The Irving Fine Tribute Concert, established to honor annually the memory of the composer (1914-62) who helped to establish the Music Department at Brandeis University, took place at Slosberg Music Center on Saturday night, but was only half a program; the participation of a wind contingent from the Chameleon Arts Ensemble had to be cancelled because of illness, leaving only the top-rated Lydian String Quartet. Nevertheless the remaining half of the program turned out remarkably filling and satisfying: two string quartets twenty minutes each or less, composed seventy years apart and strikingly contemporary in sound.

Fine’s two-movement string quartet, dating from 1952, reveals the composer reaching into dense paratonal chromaticism, well beyond the Stravinsky-inspired neoclassicism of his post-Boulanger compositions (such as the Partita for wind quintet that we didn’t hear). This gritty quartet seems to reside midway along a post-World War II line of evolution that takes off where Bartók’s quartets ended and arrives at Elliott Carter’s very complex First Quartet (1951). The first movement, Allegro risoluto, began with short, sharp gestures, Scotch-snap accents, and bursts of repeated notes; the action soon coalesced into phrases that answered each other. Maybe the composer at times was remembering Alban Berg’s Opus 3 String Quartet, which mobilizes the quartet forces in a similarly forward-moving developmental manner. The eloquent second movement, Lento, was quieter, with warbles and recitative-like passages that echoed Bartók’s nighttime pieces; these were offset by chorale-like episodes with violins and viola moving slowly and chordally, over plucked cello, ceremonious and effective. The breathlike ending, with a high G harmonic in the cello over a low C sharp in the viola, was notably serene.
I was especially eager to hear this concert because, tied up with a bad cold myself, I had to miss Collage New Music’s opening concert of a week earlier, in the same hall, that honored David Rakowski (b. 1958), who holds the Walter W. Naumburg professorship at Brandeis, and this week’s concert offered the premiere of his first effort in the string quartet genre.
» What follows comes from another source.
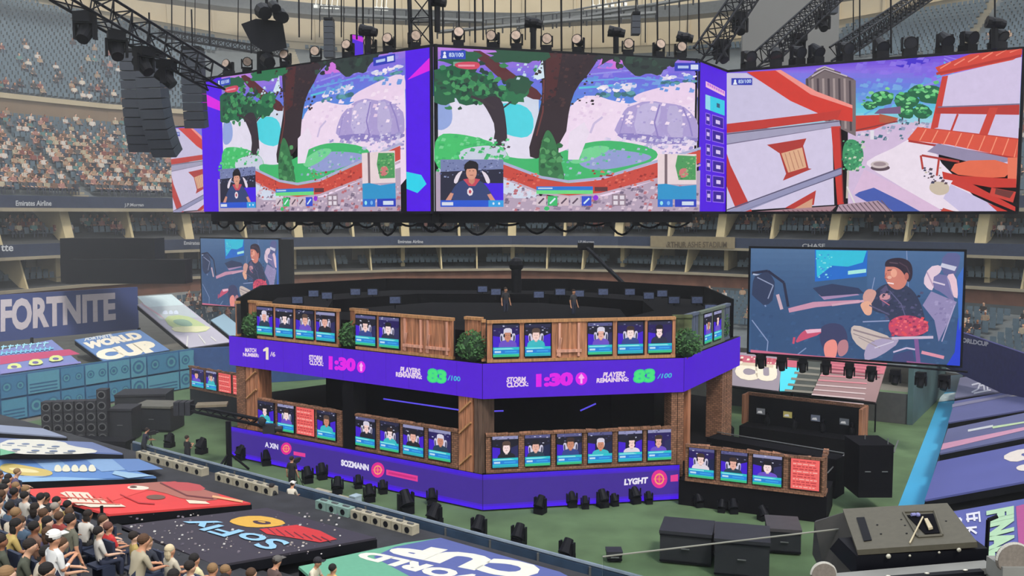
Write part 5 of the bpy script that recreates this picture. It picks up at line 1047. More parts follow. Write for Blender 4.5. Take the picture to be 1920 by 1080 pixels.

It bears a whimsical subtitle from a poem by Robyn Schiff: “And Antigone Needed to Do Something With Her Hands And She Did It.” (The Antigone connection eluded me, unless she were dutifully burying Polynices with her own hands.) The first movement, Spaziosa [sic] assai, was a witty exercise in fast repeated notes (triplet eighths where Fine had quadruplet sixteenths) that gave way to a unison texture of violin II, viola and cello accompanying a violin I declamation, and short episodes of bounced spiccato bowing. The second movement, Sostenuto, brought out prominent octaves, with string harmonics, which reminded me of what Ravel does with octaves in his own Quartet and Rapsodie espagnole. There were some long sostenuto tones here, but more in the third movement, Vilamente (unknown to my dictionary, unless it means “cowardly”), expansive in its display of rapid unison textures à 4, jagged rhythms, and general joyful bounciness. Near the end a jazz pizzicato beat appears in the cello, accompanying a long, expressive viola line, soon vanishing in a spectral twitch with recognizable harmony.
Irving Fine’s quartet was a tough nut to crack, but I’d happily hear it again; and even more so do I look forward to hearing David Rakowski’s newer and more tonally translucent quartet that complements it so effectively. This amputated concert program amounted to a well-heard and thoughtful but not at all ponderous evening, and the performances were outstanding.